>> START Entries

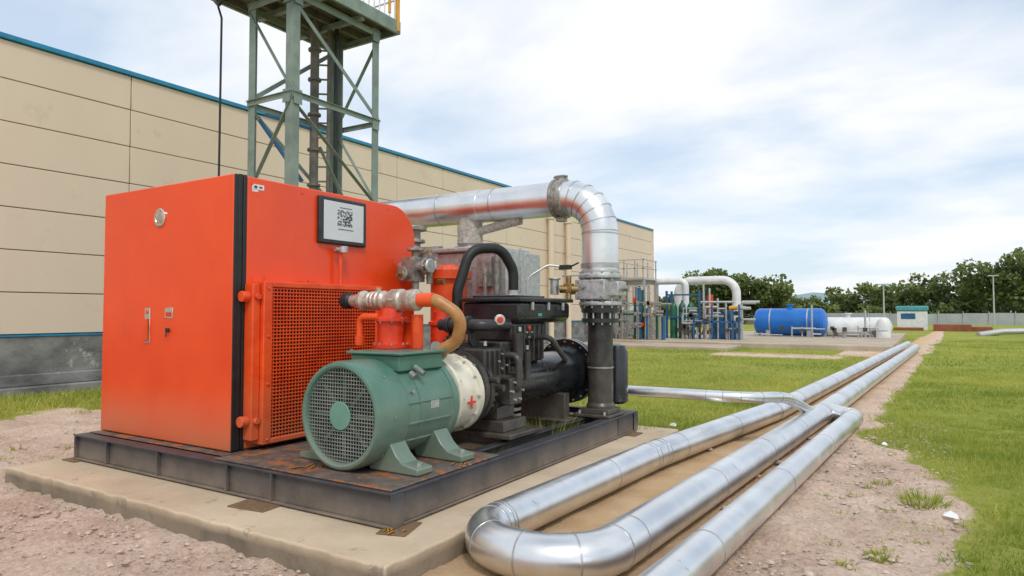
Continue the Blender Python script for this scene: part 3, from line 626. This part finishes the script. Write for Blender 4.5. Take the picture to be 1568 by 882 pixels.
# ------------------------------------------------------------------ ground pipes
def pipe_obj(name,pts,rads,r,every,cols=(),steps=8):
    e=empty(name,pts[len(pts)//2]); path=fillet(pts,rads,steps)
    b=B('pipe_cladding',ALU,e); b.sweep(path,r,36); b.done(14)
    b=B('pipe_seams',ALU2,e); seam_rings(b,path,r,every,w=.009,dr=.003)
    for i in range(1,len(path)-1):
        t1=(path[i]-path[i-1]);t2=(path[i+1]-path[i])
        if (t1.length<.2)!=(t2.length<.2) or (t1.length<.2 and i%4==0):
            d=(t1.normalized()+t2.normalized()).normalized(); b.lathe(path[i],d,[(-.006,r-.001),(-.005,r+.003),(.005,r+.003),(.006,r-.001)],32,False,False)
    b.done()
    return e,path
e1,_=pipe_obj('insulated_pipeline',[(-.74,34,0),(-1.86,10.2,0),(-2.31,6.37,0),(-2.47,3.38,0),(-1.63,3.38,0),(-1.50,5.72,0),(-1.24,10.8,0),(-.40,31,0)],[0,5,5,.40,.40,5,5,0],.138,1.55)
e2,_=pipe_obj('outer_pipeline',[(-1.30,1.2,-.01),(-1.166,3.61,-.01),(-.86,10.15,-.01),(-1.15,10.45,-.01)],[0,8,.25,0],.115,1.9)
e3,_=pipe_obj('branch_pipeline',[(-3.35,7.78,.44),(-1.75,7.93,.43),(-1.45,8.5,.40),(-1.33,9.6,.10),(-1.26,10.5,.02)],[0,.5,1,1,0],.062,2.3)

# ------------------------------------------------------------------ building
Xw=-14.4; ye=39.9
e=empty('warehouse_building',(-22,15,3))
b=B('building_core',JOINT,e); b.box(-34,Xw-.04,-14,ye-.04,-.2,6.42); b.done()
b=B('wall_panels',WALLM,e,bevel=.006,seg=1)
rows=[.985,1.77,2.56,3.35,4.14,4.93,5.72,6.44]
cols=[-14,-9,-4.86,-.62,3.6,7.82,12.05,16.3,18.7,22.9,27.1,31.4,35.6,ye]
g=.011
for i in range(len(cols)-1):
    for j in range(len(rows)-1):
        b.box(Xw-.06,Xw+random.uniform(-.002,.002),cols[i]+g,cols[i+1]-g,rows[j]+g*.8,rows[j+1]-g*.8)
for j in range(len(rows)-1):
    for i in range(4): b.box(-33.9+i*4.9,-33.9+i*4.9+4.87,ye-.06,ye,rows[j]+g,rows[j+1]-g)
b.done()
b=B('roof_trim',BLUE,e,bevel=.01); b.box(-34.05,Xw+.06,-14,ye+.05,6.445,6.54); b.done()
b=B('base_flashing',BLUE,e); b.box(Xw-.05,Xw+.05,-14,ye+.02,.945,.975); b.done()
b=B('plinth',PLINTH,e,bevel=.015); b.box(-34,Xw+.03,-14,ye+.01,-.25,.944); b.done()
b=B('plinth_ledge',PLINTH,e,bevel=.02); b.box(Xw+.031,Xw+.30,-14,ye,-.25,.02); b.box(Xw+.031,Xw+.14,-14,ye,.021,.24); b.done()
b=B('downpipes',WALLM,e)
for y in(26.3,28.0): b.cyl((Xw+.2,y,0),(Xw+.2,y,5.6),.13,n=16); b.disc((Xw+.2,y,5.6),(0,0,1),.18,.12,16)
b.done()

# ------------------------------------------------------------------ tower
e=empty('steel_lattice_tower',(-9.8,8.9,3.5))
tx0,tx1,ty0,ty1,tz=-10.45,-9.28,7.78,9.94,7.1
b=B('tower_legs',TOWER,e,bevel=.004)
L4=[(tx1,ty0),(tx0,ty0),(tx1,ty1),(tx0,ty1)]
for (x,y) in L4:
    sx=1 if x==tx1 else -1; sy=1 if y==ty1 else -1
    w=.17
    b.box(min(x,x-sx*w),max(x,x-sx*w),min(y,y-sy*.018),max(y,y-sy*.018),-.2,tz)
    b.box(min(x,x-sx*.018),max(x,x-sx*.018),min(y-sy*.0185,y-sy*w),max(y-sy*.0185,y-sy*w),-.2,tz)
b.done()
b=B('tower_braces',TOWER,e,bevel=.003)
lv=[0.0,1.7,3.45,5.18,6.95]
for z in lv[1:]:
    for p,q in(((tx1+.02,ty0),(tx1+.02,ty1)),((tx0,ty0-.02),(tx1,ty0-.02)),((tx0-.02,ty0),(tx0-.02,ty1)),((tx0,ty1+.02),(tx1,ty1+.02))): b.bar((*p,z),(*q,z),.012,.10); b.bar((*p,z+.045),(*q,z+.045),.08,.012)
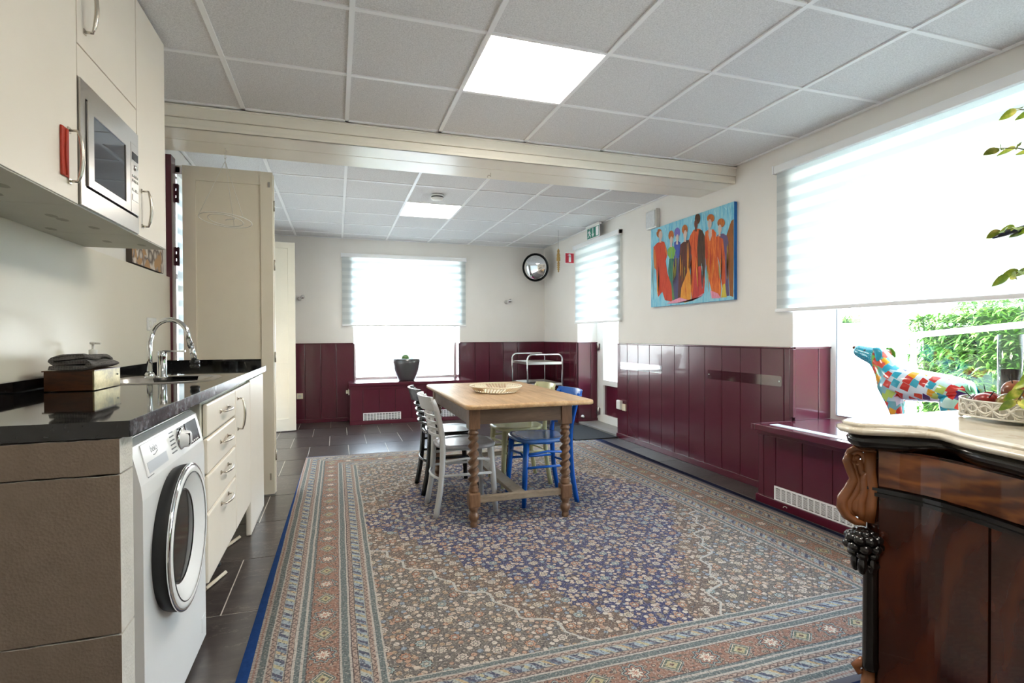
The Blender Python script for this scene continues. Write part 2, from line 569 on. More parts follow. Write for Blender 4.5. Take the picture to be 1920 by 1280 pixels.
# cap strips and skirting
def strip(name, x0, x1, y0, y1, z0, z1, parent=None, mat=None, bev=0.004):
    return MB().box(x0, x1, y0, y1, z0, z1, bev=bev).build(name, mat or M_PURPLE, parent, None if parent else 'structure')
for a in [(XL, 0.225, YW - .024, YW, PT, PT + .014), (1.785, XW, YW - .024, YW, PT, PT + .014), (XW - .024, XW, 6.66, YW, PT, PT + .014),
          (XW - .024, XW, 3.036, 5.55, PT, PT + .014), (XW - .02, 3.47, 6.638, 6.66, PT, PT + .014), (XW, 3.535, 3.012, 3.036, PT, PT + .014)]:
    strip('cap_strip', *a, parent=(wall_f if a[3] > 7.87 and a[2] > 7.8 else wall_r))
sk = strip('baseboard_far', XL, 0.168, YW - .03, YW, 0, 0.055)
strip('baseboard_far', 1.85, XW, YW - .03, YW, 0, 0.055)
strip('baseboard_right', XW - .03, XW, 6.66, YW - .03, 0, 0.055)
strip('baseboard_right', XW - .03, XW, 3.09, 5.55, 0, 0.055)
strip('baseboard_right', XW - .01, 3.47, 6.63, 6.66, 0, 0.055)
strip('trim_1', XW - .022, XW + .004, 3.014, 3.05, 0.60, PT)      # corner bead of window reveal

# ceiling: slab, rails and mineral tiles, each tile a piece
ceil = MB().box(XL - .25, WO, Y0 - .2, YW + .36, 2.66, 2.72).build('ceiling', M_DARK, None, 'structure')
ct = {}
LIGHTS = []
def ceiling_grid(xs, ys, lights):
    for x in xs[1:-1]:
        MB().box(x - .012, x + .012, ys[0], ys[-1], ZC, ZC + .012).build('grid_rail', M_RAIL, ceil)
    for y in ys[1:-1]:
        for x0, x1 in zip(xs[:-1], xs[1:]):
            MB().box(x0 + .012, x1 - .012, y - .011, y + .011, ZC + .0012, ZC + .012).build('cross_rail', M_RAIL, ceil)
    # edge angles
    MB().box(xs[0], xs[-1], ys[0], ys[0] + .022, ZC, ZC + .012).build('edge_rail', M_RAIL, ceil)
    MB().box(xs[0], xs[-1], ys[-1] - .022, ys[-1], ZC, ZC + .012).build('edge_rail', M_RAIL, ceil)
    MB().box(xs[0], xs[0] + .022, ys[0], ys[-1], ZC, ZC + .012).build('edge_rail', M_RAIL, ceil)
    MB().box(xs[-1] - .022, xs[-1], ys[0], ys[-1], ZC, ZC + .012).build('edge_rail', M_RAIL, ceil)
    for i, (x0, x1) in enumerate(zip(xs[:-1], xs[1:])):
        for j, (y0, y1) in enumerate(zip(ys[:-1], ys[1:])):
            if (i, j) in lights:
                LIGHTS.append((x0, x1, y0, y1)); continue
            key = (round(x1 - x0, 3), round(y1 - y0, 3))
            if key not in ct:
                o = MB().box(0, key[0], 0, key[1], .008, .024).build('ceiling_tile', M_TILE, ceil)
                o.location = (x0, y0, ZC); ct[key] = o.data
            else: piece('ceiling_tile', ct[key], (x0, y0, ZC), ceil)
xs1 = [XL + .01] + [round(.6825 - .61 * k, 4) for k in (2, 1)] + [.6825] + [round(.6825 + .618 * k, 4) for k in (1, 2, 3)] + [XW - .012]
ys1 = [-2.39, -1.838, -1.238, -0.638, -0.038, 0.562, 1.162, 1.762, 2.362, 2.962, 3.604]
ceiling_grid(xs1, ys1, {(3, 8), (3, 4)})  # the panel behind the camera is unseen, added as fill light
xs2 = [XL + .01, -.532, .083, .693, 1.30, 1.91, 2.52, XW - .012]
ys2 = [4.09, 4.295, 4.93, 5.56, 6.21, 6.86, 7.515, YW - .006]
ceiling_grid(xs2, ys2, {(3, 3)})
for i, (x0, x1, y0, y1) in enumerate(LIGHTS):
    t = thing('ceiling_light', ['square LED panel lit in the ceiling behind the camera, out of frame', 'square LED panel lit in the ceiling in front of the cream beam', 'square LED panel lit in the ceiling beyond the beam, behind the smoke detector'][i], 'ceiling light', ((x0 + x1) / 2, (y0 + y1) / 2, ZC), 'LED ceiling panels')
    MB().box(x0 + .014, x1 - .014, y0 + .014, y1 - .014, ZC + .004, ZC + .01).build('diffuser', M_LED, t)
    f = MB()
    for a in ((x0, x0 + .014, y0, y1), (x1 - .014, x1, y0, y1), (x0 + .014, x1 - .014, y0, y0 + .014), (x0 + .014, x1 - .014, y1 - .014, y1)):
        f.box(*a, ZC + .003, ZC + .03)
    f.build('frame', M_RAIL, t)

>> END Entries

### Task to carry out
This exercise asks for the lines from the line with "The Blender Python script for this scene continues." to the line with "strip('trim_1', XW - .022, XW", both lines included, set down exactly and with nothing else.

### Output for this exercise
The Blender Python script for this scene continues. Write part 2, from line 569 on. More parts follow. Write for Blender 4.5. Take the picture to be 1920 by 1280 pixels.
# cap strips and skirting
def strip(name, x0, x1, y0, y1, z0, z1, parent=None, mat=None, bev=0.004):
    return MB().box(x0, x1, y0, y1, z0, z1, bev=bev).build(name, mat or M_PURPLE, parent, None if parent else 'structure')
for a in [(XL, 0.225, YW - .024, YW, PT, PT + .014), (1.785, XW, YW - .024, YW, PT, PT + .014), (XW - .024, XW, 6.66, YW, PT, PT + .014),
          (XW - .024, XW, 3.036, 5.55, PT, PT + .014), (XW - .02, 3.47, 6.638, 6.66, PT, PT + .014), (XW, 3.535, 3.012, 3.036, PT, PT + .014)]:
    strip('cap_strip', *a, parent=(wall_f if a[3] > 7.87 and a[2] > 7.8 else wall_r))
sk = strip('baseboard_far', XL, 0.168, YW - .03, YW, 0, 0.055)
strip('baseboard_far', 1.85, XW, YW - .03, YW, 0, 0.055)
strip('baseboard_right', XW - .03, XW, 6.66, YW - .03, 0, 0.055)
strip('baseboard_right', XW - .03, XW, 3.09, 5.55, 0, 0.055)
strip('baseboard_right', XW - .01, 3.47, 6.63, 6.66, 0, 0.055)
strip('trim_1', XW - .022, XW + .004, 3.014, 3.05, 0.60, PT)      # corner bead of window reveal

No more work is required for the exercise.